On a sunny Friday afternoon, Potter Elementary School fifth graders took out power tools, donned their gardening gloves, and got down in the dirt.

It’s a cycle that happens every Friday during the fifth grade STEM block, a period that encourages hands-on learning and discovery. Fifth grade teacher Anne Goodman manages a garden located on school grounds, which is an integral part of the weekly enrichment activity.

Goodman began the garden several years ago with funding from the Dartmouth Education Foundation. What started as small raised flower beds close to the building has now grown into multiple gardens, a pumpkin patch, and a soon-to-be pollinator garden.

Currently, students are prepping the main garden for pumpkins and are building new raised beds for the pumpkin patch. The gardens are designed so planting and harvesting seasons coincide during the regular school year. Pumpkins are an especially popular feature of the garden because of what happens once they are harvested in the fall.

“The best thing about the pumpkin patch is each year we cook them and serve them for lunch,” Goodman said. “It teaches sustainability – where our food is coming from.”

Except for occasional help from volunteers during the summer and weekends, the garden is entirely student-run by a team of 75 fifth grade students who take turns caring for it each week. They handle everything from seed planting to using power tools to construct wooden raised flower beds.
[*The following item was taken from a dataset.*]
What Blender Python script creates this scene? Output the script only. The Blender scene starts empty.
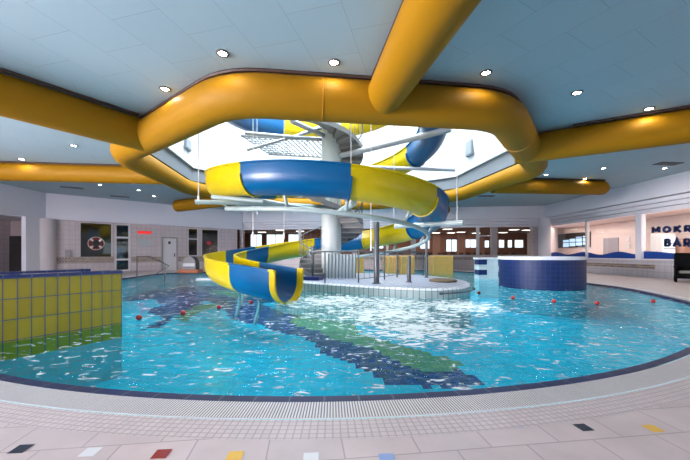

To supplement DEF funding, students even came up with the idea of a seed business. Students sell the seeds to gardeners and farmers, and proceeds go back to managing the garden.

“The seeds have really been profitable,” Goodman said. “The garden is self-sustaining. We get by with minimal funds.”

Gardening also helps build problem-solving skills and lets students express their creativity. Fifth grader Alexus Mosher helped plant trees last year, but noticed a higher than anticipated failure rate. She thinks she knows why.

“A lot of young kids run around here and trample right over them,” Mosher said. She thinks better fencing will solve that issue and increase her success rate.